I do not believe supporting this would be worth the effort on the core team.

nektro commented 2 years ago

its easy to look an an ecosystem and see there's 4 ssl libraries or 8 json parsers but they likely all have different constraints and APIs, so the flexibility in using one or the other in a dependency tree is near 0 even in the ideal case.

kristoff-it commented 2 years ago

its easy to look an an ecosystem and see there's 4 ssl libraries or 8 json parsers but they likely all have different constraints and APIs, so the flexibility in using one or the other in a dependency tree is near 0 even in the ideal case.

On the flip-side there are plenty of big projects that over time have accumulated N copies of redundant dependencies.

Java is a great example of that both for the redundancy (giant projects with like 5 different logging libraries used by different transitive dependencies), and also a great example of a situation where you really want to be able to swap implementations (log4j).

Ruby has https://github.com/intridea/multi_json

Rust has https://docs.rs/http-types/latest/http_types/

Python has plenty of WSGI web servers and apps and similar interfaces exist in Node and Ruby.

I'm sure there are more examples of ecosystems trying to come up with common interfaces for things.

Lastly, it's true that, if there are multiple implementations, then those will try to solve different variations of the same problem, but that doesn't immediately negate the fact that you could find a "minimum common denominator" interface among most of them that can be good enough for 80% of the use cases.

nektro commented 2 years ago

I think a better approach to this problem would be to have tree analysis tools than could let the developer know of candidates for these "potential redundancies" so that people could go to these projects and try and migrate them towards using the "community standard".

nektro commented 2 years ago

the only situation where a project would be entirely swappable would likely be a fork of the project they're already using. which switching to can be solved numerous other ways.

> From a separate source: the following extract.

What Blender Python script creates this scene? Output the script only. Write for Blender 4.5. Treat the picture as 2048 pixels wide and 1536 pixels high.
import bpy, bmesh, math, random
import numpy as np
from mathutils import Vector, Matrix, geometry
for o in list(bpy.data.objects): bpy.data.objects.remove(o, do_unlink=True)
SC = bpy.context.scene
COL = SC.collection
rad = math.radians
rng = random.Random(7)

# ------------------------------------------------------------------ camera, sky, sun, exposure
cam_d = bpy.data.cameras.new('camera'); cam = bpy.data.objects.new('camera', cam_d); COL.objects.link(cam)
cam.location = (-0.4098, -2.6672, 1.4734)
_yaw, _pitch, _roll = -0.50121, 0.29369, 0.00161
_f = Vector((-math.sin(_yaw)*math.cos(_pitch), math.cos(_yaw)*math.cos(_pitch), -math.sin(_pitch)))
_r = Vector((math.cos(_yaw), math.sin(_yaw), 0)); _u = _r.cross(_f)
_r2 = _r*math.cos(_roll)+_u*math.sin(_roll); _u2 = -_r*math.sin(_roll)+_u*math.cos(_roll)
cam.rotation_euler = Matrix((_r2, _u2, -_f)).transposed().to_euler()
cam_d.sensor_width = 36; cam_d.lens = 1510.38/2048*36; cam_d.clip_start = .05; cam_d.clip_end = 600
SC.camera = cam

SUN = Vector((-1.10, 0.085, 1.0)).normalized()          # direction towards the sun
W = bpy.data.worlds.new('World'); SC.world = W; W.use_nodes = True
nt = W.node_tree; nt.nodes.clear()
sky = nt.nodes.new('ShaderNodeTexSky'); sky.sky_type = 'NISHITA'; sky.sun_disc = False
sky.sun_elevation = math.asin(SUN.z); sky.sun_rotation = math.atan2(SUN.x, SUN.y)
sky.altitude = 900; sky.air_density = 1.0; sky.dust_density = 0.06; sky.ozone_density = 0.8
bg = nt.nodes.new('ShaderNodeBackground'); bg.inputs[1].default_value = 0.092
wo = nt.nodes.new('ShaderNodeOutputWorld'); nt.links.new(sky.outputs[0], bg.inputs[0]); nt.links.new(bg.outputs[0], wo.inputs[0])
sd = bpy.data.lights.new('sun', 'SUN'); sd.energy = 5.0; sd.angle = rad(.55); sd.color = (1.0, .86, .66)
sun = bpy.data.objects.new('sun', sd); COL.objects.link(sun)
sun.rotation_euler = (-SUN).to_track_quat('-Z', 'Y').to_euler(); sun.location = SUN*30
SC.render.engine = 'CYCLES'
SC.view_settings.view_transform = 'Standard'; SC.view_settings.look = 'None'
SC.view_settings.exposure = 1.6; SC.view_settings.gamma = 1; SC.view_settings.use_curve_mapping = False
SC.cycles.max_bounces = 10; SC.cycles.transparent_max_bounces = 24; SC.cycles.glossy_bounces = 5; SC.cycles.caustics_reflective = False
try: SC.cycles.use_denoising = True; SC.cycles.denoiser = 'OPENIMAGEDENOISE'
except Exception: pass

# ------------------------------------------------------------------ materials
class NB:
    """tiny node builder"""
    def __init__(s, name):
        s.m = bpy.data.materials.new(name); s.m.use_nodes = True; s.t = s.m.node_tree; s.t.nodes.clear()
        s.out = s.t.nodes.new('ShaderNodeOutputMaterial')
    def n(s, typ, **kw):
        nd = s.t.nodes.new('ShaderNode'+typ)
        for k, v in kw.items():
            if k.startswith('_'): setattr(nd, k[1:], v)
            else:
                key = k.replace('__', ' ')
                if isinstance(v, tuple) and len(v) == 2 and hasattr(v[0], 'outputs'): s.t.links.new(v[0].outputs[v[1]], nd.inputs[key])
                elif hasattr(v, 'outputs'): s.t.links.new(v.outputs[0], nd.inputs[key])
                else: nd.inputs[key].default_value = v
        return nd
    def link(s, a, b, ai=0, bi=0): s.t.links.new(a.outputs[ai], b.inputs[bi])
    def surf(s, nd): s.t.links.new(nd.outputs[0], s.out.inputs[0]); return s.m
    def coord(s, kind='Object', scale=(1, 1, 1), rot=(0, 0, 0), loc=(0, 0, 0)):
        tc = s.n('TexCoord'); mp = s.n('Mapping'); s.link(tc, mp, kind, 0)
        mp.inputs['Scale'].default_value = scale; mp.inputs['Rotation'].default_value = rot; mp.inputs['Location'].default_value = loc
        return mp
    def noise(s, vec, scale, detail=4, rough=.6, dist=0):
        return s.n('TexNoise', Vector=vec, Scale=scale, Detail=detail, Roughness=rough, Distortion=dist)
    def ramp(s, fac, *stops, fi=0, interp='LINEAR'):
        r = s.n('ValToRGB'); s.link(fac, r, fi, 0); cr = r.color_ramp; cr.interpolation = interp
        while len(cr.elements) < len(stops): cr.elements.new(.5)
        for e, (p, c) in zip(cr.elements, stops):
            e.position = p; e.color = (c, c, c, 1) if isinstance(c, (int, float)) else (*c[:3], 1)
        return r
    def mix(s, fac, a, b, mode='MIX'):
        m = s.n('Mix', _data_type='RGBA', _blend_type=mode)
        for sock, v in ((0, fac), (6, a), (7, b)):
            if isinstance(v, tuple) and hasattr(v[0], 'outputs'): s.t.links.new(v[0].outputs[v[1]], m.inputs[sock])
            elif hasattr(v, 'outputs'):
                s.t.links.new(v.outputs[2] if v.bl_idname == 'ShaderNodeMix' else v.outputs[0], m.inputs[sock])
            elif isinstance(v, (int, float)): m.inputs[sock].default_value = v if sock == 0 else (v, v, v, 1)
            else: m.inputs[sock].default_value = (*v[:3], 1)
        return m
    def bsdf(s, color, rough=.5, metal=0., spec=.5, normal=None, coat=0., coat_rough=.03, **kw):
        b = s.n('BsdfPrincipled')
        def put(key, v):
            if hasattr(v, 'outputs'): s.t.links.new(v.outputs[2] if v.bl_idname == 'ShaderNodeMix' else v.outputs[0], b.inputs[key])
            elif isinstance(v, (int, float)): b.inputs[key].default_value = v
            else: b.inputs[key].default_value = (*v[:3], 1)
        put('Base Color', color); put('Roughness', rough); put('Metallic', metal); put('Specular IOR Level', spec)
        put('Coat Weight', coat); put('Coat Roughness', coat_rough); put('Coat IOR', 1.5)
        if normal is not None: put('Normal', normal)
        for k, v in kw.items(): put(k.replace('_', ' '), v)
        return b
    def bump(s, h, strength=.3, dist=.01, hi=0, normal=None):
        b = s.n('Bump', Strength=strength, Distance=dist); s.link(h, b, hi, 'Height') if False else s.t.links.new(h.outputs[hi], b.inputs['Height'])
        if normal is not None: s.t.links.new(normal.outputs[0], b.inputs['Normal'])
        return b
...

Zigmod achieves this though an ID system that was picked up from # 943.

gereeter commented 2 years ago

Another important use-case for something like this is switching between a mainstream library and an alternate (usually slower and simpler) implementation with a more permissive license; in this case, the projects are very deliberately drop-in replacements of each other, and the motivation for the duplication is legal necessity. For example, Haskell's ghc-bignum is used to implement the ubiquitous Integer type and defaults to a backend based on GMP, but since GMP is under LGPL, it is sometimes necessary to use the native-Haskell backend, which is under BSD3.